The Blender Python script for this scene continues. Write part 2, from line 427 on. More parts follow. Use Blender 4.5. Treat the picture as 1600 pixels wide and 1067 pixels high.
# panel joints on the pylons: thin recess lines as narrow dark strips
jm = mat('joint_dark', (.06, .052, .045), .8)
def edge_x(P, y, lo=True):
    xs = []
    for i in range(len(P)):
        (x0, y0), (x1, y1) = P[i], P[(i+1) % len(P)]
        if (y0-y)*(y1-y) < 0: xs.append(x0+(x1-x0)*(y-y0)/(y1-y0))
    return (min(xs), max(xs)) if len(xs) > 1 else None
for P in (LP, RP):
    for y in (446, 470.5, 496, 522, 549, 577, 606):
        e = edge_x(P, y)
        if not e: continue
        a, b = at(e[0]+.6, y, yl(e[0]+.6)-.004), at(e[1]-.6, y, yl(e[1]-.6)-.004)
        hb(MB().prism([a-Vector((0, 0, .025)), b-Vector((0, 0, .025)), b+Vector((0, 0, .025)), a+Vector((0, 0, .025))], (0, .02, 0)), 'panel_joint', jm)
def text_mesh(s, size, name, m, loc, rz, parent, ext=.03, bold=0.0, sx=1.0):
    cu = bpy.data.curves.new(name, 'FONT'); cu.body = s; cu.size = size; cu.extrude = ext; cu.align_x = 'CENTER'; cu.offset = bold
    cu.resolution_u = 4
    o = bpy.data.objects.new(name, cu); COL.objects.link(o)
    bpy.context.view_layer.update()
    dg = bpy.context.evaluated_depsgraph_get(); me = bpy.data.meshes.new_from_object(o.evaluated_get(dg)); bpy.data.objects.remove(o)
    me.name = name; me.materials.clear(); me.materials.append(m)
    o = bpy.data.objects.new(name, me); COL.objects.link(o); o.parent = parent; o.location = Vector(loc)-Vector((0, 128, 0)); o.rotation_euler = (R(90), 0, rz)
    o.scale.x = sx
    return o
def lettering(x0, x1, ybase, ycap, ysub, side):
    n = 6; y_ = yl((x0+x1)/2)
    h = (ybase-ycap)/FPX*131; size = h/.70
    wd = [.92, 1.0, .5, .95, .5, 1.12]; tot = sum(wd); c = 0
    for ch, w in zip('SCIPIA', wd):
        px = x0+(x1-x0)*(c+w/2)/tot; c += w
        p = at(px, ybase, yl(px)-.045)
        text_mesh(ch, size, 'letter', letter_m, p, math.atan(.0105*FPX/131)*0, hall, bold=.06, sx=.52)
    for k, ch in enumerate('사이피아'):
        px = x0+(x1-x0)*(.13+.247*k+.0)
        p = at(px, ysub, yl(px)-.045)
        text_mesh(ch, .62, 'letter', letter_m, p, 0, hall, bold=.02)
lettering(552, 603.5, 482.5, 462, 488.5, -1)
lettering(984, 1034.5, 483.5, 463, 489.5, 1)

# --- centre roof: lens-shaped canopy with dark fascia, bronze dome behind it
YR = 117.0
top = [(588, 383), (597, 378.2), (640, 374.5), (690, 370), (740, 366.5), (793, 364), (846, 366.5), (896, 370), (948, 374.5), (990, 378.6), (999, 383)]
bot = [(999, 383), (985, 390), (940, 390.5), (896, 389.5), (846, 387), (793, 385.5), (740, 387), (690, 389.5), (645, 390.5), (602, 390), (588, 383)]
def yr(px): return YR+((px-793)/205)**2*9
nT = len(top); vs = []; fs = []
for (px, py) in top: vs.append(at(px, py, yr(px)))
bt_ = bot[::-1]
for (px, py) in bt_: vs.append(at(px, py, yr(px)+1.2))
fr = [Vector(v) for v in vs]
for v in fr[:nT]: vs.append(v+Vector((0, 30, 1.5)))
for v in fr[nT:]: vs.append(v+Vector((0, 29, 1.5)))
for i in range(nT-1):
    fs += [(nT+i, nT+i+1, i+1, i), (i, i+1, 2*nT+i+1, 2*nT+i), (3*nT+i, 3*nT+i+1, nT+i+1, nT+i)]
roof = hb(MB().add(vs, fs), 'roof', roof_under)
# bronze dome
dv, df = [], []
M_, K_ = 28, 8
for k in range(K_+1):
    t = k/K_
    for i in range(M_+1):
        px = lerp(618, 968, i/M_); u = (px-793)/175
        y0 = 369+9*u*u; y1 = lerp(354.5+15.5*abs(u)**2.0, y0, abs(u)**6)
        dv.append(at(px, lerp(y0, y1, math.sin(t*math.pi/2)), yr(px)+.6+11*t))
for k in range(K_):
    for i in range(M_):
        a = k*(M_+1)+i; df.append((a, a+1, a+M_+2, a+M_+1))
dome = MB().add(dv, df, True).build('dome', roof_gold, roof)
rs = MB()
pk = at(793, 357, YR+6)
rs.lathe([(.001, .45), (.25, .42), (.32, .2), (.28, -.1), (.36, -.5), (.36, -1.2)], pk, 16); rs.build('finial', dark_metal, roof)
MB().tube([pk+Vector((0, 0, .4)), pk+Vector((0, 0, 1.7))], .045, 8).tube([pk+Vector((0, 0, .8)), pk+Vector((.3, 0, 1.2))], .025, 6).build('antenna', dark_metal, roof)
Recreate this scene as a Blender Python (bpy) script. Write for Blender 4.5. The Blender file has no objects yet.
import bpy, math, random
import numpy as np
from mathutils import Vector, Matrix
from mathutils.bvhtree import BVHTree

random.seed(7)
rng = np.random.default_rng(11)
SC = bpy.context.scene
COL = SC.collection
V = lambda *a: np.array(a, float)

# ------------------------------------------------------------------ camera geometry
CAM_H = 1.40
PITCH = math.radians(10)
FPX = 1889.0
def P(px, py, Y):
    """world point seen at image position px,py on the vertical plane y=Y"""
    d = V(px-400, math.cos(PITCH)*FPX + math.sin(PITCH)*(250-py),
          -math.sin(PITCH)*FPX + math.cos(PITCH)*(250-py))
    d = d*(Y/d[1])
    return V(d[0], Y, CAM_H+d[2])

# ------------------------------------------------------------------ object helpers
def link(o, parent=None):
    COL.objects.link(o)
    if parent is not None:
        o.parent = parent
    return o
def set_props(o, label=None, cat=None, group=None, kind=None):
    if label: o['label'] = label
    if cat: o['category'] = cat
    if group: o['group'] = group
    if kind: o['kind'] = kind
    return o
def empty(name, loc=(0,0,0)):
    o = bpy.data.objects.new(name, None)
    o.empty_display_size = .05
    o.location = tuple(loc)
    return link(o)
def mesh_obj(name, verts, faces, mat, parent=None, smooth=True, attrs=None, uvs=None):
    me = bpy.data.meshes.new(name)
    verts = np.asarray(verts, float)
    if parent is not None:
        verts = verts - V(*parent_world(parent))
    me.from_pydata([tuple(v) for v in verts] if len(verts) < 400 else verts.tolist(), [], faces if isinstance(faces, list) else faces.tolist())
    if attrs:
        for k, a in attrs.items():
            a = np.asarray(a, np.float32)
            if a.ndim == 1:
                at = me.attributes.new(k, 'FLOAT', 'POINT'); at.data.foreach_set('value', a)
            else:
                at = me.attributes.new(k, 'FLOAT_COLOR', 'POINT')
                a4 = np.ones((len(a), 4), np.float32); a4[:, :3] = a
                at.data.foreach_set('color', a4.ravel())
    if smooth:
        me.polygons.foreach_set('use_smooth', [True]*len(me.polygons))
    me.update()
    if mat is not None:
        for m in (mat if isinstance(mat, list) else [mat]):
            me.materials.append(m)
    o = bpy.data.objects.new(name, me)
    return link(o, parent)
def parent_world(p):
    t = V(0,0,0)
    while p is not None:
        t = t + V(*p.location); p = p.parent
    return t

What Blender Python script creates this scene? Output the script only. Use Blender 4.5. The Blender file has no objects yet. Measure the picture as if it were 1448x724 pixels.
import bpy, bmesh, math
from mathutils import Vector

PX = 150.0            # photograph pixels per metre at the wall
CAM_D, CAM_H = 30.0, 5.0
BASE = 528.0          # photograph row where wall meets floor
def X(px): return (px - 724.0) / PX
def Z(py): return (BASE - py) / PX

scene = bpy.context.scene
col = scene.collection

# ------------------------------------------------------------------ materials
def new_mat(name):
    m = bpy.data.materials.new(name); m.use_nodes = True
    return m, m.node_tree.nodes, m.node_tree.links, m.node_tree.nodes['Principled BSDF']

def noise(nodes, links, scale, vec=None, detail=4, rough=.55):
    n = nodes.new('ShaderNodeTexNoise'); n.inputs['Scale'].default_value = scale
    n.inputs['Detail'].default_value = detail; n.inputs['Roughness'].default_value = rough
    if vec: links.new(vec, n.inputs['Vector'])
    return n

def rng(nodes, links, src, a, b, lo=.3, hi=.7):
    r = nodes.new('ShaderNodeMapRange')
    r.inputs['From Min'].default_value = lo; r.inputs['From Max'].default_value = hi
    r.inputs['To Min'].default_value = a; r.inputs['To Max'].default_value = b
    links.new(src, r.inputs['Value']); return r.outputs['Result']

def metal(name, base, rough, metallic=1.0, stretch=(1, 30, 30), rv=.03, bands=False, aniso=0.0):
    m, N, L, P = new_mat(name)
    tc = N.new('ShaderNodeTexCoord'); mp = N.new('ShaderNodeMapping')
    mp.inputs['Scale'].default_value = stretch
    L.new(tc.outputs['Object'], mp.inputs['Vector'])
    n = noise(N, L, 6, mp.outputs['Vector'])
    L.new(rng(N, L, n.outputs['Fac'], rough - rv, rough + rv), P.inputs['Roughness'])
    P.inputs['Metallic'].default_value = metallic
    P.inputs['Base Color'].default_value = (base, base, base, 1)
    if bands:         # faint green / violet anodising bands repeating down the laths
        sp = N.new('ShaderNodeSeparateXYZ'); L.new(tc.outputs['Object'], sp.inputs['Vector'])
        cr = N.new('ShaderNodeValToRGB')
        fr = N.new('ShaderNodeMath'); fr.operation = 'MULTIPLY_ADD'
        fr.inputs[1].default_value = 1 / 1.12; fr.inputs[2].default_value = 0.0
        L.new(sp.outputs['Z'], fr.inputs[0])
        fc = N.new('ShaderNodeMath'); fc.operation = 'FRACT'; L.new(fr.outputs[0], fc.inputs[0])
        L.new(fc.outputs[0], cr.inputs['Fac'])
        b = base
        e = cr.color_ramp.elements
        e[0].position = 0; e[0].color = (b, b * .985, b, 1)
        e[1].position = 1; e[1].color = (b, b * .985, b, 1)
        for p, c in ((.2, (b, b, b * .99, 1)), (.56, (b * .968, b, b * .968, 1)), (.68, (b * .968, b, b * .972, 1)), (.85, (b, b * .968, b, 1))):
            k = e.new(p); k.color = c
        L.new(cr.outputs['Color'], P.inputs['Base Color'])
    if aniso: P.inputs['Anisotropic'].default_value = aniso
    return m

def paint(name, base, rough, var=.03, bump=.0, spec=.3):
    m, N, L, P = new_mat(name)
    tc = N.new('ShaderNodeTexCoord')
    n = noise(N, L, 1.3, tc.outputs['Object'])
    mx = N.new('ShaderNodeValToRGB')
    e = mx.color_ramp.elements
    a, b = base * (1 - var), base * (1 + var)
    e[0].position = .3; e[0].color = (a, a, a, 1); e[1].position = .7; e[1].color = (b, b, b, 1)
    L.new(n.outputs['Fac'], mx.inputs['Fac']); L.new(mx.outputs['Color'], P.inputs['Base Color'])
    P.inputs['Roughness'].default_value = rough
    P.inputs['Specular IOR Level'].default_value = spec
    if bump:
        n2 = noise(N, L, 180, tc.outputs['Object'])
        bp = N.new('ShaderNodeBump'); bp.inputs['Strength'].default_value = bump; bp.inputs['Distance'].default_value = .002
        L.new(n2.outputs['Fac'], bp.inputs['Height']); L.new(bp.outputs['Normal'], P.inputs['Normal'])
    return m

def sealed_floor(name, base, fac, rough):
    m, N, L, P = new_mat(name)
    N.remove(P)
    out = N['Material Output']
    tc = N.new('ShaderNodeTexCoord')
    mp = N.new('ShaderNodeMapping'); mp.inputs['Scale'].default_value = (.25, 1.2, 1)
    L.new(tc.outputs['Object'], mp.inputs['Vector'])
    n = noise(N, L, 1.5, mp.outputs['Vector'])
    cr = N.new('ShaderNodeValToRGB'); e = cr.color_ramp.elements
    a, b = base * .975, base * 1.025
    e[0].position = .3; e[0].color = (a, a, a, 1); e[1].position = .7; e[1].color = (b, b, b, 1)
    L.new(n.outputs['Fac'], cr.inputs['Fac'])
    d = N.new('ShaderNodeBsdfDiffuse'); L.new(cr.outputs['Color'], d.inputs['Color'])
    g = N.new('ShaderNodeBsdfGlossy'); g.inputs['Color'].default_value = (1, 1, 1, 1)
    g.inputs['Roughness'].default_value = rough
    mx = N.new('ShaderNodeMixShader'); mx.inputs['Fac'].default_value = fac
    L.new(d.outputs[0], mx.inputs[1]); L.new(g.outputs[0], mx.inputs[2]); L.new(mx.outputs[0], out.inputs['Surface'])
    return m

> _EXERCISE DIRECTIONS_
Only the lines from the one bearing "What Blender Python" through the one bearing "links.new(src, r.inputs['Value']); return" should be repeated, exactly as given.

> _RESULT OF THE EXERCISE_
What Blender Python script creates this scene? Output the script only. Use Blender 4.5. The Blender file has no objects yet. Measure the picture as if it were 1448x724 pixels.
import bpy, bmesh, math
from mathutils import Vector

PX = 150.0            # photograph pixels per metre at the wall
CAM_D, CAM_H = 30.0, 5.0
BASE = 528.0          # photograph row where wall meets floor
def X(px): return (px - 724.0) / PX
def Z(py): return (BASE - py) / PX

scene = bpy.context.scene
col = scene.collection

# ------------------------------------------------------------------ materials
def new_mat(name):
    m = bpy.data.materials.new(name); m.use_nodes = True
    return m, m.node_tree.nodes, m.node_tree.links, m.node_tree.nodes['Principled BSDF']

def noise(nodes, links, scale, vec=None, detail=4, rough=.55):
    n = nodes.new('ShaderNodeTexNoise'); n.inputs['Scale'].default_value = scale
    n.inputs['Detail'].default_value = detail; n.inputs['Roughness'].default_value = rough
    if vec: links.new(vec, n.inputs['Vector'])
    return n

def rng(nodes, links, src, a, b, lo=.3, hi=.7):
    r = nodes.new('ShaderNodeMapRange')
    r.inputs['From Min'].default_value = lo; r.inputs['From Max'].default_value = hi
    r.inputs['To Min'].default_value = a; r.inputs['To Max'].default_value = b
    links.new(src, r.inputs['Value']); return r.outputs['Result']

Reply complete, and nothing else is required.